The required output consists solely of the lines from the top of the listing through the line containing "scene = bpy.context.scene", transcribed exactly.

-------

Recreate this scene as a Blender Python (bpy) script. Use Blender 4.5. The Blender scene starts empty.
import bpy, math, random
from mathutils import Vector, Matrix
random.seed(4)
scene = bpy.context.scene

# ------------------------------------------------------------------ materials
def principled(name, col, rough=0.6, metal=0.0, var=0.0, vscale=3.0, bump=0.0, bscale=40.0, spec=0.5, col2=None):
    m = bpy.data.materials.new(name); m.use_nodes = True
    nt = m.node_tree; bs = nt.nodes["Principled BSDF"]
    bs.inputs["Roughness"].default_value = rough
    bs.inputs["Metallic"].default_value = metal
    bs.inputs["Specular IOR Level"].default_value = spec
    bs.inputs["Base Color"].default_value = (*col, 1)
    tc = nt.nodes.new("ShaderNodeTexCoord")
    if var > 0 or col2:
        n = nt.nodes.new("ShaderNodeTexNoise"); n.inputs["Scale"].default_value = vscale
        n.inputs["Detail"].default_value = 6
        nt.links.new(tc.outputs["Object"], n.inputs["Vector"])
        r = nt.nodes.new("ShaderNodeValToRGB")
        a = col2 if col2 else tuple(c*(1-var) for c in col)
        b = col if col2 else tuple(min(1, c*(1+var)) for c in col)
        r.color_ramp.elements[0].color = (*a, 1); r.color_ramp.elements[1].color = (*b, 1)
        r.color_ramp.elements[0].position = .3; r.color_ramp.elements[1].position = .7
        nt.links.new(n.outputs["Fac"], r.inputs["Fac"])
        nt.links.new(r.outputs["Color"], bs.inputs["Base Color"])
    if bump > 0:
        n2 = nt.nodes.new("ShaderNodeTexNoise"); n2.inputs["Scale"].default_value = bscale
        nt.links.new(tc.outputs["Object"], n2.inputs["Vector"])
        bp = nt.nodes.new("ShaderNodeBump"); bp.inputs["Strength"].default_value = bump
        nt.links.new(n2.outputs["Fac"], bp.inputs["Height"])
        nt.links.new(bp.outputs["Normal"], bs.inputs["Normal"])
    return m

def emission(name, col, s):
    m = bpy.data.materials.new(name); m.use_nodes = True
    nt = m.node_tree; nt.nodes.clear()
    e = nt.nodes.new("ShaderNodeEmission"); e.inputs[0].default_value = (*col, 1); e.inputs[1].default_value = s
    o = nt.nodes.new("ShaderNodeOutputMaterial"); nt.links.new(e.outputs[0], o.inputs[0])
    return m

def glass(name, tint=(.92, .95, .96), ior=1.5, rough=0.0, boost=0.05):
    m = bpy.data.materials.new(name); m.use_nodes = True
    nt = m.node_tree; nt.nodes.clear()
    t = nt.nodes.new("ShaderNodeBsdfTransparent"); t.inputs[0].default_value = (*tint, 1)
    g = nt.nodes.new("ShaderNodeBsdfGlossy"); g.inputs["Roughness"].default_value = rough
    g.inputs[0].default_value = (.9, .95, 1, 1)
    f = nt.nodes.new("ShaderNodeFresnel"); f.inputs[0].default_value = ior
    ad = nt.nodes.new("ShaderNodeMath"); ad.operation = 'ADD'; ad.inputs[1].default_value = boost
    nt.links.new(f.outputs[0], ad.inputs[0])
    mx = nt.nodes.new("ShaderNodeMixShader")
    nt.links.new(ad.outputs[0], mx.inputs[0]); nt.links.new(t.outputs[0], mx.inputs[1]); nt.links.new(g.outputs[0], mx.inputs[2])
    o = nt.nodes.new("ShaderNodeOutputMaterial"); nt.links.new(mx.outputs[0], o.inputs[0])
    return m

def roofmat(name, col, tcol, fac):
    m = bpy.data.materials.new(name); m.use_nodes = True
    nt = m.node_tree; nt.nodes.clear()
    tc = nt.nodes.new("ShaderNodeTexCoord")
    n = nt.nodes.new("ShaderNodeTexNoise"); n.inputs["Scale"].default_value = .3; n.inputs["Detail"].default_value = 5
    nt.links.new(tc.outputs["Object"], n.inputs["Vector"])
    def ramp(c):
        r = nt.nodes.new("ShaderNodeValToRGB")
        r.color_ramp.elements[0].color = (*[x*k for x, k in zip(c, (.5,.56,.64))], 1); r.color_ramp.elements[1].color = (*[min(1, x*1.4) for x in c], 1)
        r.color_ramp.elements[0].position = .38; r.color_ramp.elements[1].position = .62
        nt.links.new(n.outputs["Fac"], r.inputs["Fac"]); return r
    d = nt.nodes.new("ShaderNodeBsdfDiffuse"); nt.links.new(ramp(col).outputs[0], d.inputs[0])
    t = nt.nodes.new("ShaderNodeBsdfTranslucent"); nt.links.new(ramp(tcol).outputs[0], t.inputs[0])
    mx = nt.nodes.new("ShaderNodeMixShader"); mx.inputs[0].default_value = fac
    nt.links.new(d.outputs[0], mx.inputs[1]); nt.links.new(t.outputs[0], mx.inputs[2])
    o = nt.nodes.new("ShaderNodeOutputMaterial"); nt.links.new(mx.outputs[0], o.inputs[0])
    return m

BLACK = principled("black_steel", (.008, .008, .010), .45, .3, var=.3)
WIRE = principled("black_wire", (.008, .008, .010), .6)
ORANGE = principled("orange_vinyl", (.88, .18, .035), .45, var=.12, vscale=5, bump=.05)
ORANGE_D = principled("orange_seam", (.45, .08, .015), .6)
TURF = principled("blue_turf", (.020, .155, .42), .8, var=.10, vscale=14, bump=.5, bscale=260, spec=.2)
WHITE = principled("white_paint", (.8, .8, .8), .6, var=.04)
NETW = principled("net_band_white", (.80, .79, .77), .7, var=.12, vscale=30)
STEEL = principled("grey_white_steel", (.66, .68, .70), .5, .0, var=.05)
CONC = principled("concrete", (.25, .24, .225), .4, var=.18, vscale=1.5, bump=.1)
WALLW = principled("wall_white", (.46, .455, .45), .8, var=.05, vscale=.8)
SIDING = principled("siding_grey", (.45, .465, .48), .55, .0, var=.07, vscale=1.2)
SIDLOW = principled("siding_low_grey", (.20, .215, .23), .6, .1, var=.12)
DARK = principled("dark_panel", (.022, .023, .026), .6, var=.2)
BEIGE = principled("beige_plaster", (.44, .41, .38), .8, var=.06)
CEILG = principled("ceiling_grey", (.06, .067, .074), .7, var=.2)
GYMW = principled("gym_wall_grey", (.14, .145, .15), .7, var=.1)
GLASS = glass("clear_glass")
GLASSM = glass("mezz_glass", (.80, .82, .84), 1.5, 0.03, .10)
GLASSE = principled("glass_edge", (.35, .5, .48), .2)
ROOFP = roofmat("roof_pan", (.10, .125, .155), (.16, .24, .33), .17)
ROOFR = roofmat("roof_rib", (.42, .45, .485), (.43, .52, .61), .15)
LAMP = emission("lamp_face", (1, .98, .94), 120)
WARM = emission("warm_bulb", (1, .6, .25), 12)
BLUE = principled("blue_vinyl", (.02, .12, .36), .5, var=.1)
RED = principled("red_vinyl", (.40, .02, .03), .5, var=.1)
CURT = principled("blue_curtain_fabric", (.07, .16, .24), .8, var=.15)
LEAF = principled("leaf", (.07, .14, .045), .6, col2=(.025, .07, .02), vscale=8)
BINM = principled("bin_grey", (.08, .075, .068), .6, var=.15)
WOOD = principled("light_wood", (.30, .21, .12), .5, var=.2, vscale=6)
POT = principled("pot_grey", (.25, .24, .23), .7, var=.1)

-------

Final result ::
Recreate this scene as a Blender Python (bpy) script. Use Blender 4.5. The Blender scene starts empty.
import bpy, math, random
from mathutils import Vector, Matrix
random.seed(4)
scene = bpy.context.scene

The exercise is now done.